**Material supplied:**

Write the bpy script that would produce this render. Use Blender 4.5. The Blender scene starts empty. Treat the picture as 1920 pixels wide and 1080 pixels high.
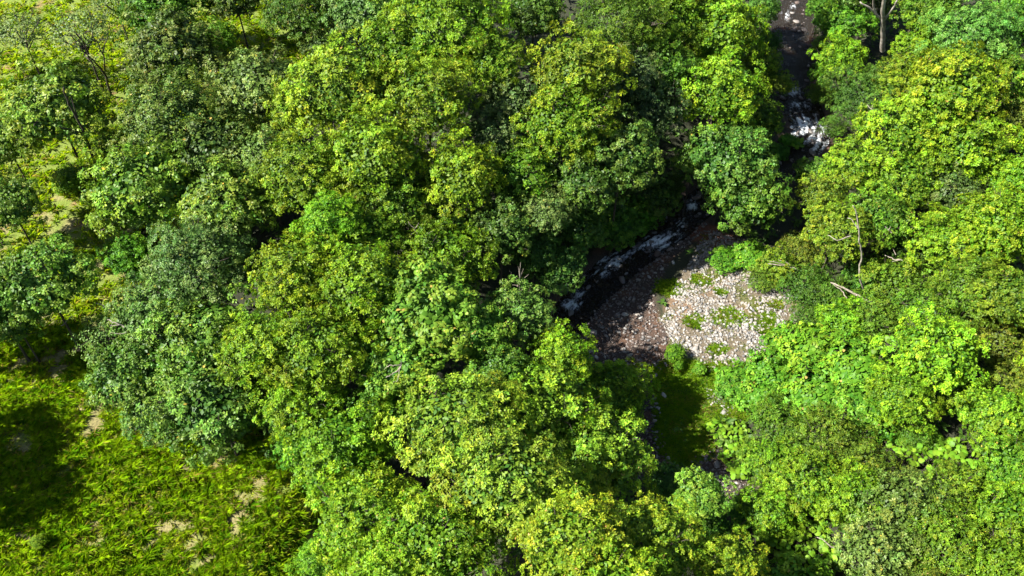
import bpy, math, random
import numpy as np
from mathutils import Vector, Matrix, Euler

SC = bpy.context.scene
COL = SC.collection
rad = math.radians

# ------------------------------------------------------------------ camera, sky, sun, exposure
CAM_Z, PITCH, FPX = 40.0, rad(48.0), 1700.0
cam_d = bpy.data.cameras.new('camera'); cam = bpy.data.objects.new('camera', cam_d); COL.objects.link(cam)
cam_d.sensor_width = 36.0; cam_d.lens = FPX / 1920 * 36; cam_d.clip_end = 2000; cam_d.clip_start = 0.5
cam.location = (0, 0, CAM_Z); cam.rotation_euler = (math.pi / 2 - PITCH, 0, 0)
SC.camera = cam

SUN_EL = rad(46.0)
SUN_AZ_DIR = (-0.95, -0.30)          # horizontal direction TOWARDS the sun (x, y)
az = math.atan2(SUN_AZ_DIR[0], SUN_AZ_DIR[1])      # clockwise from +Y
sd = bpy.data.lights.new('sun', 'SUN'); sun = bpy.data.objects.new('sun', sd); COL.objects.link(sun)
sd.energy = 5.0; sd.angle = rad(0.5); sd.color = (1.0, 0.95, 0.86)
sv = Vector((math.sin(az) * math.cos(SUN_EL), math.cos(az) * math.cos(SUN_EL), math.sin(SUN_EL)))
sun.rotation_euler = sv.to_track_quat('Z', 'Y').to_euler(); sun.location = sv * 100

W = bpy.data.worlds.new('World'); SC.world = W; W.use_nodes = True
wn = W.node_tree.nodes; wl = W.node_tree.links; wn.clear()
sky = wn.new('ShaderNodeTexSky'); sky.sky_type = 'NISHITA'; sky.sun_disc = False
sky.sun_elevation = SUN_EL; sky.sun_rotation = az
bg = wn.new('ShaderNodeBackground'); bg.inputs[1].default_value = 0.05
wo = wn.new('ShaderNodeOutputWorld'); wl.new(sky.outputs[0], bg.inputs[0]); wl.new(bg.outputs[0], wo.inputs[0])

SC.view_settings.view_transform = 'Standard'; SC.view_settings.look = 'None'
SC.view_settings.gamma = 1; SC.view_settings.use_curve_mapping = False
SC.view_settings.exposure = 1.68
SC.cycles.max_bounces = 6; SC.cycles.diffuse_bounces = 3; SC.cycles.glossy_bounces = 2
SC.cycles.transmission_bounces = 4; SC.cycles.transparent_max_bounces = 6
SC.cycles.use_adaptive_sampling = True; SC.cycles.adaptive_threshold = 0.02

# ------------------------------------------------------------------ maths helpers
rng = np.random.default_rng(7)
def smooth(a, b, x):
    t = np.clip((x - a) / (b - a), 0, 1); return t * t * (3 - 2 * t)
def vnoise(x, y, seed=0):
    x = np.asarray(x, float); y = np.asarray(y, float)
    xi = np.floor(x).astype(np.int64); yi = np.floor(y).astype(np.int64); fx = x - xi; fy = y - yi
    def h(a, b):
        n = (a * 374761393 + b * 668265263 + seed * 982451653) & 0xffffffff
        n = ((n ^ (n >> 13)) * 1274126177) & 0xffffffff
        return ((n ^ (n >> 16)) & 0xffff) / 65535.0
    fx = fx * fx * (3 - 2 * fx); fy = fy * fy * (3 - 2 * fy)
    return (h(xi, yi) * (1 - fx) + h(xi + 1, yi) * fx) * (1 - fy) + (h(xi, yi + 1) * (1 - fx) + h(xi + 1, yi + 1) * fx) * fy
def fbm(x, y, seed=0, o=4):
    s = 0; a = 0.5; t = 0
    for k in range(o):
        s = s + a * vnoise(x * 2 ** k, y * 2 ** k, seed + k); t += a; a *= 0.5
    return s / t
def norm(v): return v / np.maximum(np.linalg.norm(v, axis=-1, keepdims=True), 1e-9)

CP, SP = math.cos(PITCH), math.sin(PITCH)
def ray(px, py):
    a = px - 960.0; b = 540.0 - py
    return np.array([a, FPX * CP + b * SP, -FPX * SP + b * CP])
def at_plane(px, py, z=0.0):
    d = ray(px, py); t = (CAM_Z - z) / -d[2]; return d[0] * t, d[1] * t
def project(x, y, z):
    X = x; Y = y; Z = z - CAM_Z
    dep = Y * CP - Z * SP; up = Y * SP + Z * CP
    return 960 + FPX * X / dep, 540 - FPX * up / dep, dep

RIVER_PX = [(1470, -160), (1485, -40), (1488, 60), (1508, 130), (1498, 190), (1522, 255), (1450, 320), (1330, 372), (1262, 428),
            (1170, 492), (1090, 568), (1030, 650), (960, 740), (860, 880), (760, 1080), (700, 1300)]
RIV = np.array([at_plane(*p) for p in RIVER_PX])
# resample smoothly (Catmull-Rom)
def catmull(P, n=8):
    out = []
    Q = np.vstack([2 * P[0] - P[1], P, 2 * P[-1] - P[-2]])
    for i in range(len(P) - 1):
        p0, p1, p2, p3 = Q[i:i + 4]
        for t in np.linspace(0, 1, n, endpoint=False):
            out.append(0.5 * ((2 * p1) + (-p0 + p2) * t + (2 * p0 - 5 * p1 + 4 * p2 - p3) * t * t + (-p0 + 3 * p1 - 3 * p2 + p3) * t ** 3))
    out.append(P[-1]); return np.array(out)
RIVS = catmull(RIV, 5)
def river_sd(x, y):
    """signed distance to the river's middle line; > 0 on the pasture side (west)"""
    x = np.asarray(x, float); y = np.asarray(y, float)
    best = np.full(x.shape, 1e9); sg = np.ones(x.shape)
    for a, b in zip(RIVS[:-1], RIVS[1:]):
        d = b - a; t = np.clip(((x - a[0]) * d[0] + (y - a[1]) * d[1]) / (d @ d), 0, 1)
        ex = x - a[0] - t * d[0]; ey = y - a[1] - t * d[1]; r = np.hypot(ex, ey)
        s = np.sign(ex * d[1] - ey * d[0]); m = r < best
        best = np.where(m, r, best); sg = np.where(m, s, sg)
    return -best * sg if SIDE < 0 else best * sg
SIDE = 1
SIDE = 1 if river_sd(np.array([-20.0]), np.array([30.0]))[0] > 0 else -1
def HF(x, y):
    x = np.asarray(x, float); y = np.asarray(y, float)
    s = river_sd(x, y) / (1 + .5 * smooth(48, 60, y)); L = np.maximum(s, 0); R = np.maximum(-s, 0)
    left = 0.45 * smooth(0.6, 1.5, L) + 2.4 * smooth(2.4, 6.5, L) + 1.2 * smooth(7, 20, L) + 0.05 * np.maximum(L - 18, 0)
    bar = smooth(20, 24, y) * (1 - smooth(41, 46, y))
    right_bank = 0.45 * smooth(0.6, 1.5, R) + 1.8 * smooth(2.4, 6, R) + 0.16 * np.maximum(R - 4, 0)
    right_bar = 0.52 * smooth(0.6, 1.5, R) + 0.3 * smooth(2.5, 6, R) + 1.6 * smooth(11.5, 16, R) + 0.14 * np.maximum(R - 14, 0)
    h = -0.32 + left + (right_bar * bar + right_bank * (1 - bar)) * (R > 0)
    h = h + (fbm(x * 0.25, y * 0.25, 5) - 0.5) * (0.5 - .35 * bar) * smooth(3, 8, np.abs(s)) + (fbm(x * 1.3, y * 1.3, 9) - 0.5) * 0.16
    return h
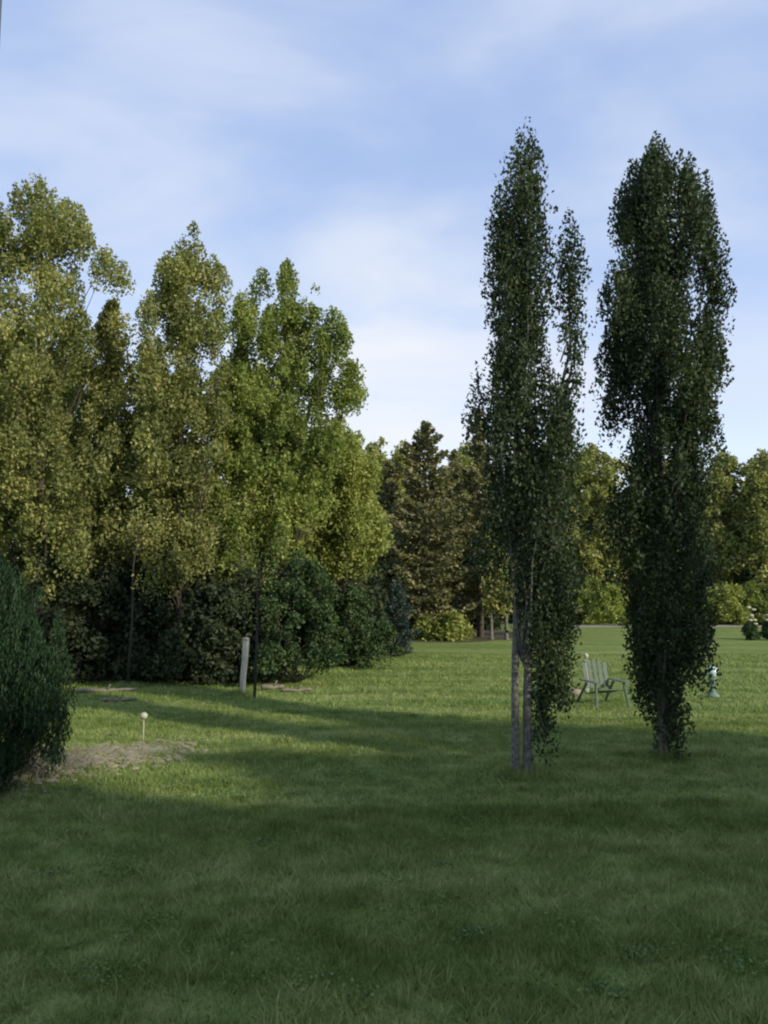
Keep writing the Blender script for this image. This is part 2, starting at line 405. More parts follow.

**Problem:**
Repeat the listing above from its first line through the line that contains "rad = math.radians", both included, and nothing more. Drop the pictures.

**Problem solution:**
Write the bpy script that would produce this render. Use Blender 4.5. The Blender scene starts empty. Treat the picture as 1920 pixels wide and 1080 pixels high.
import bpy, math, random
import numpy as np
from mathutils import Vector, Matrix, Euler

SC = bpy.context.scene
COL = SC.collection
rad = math.radians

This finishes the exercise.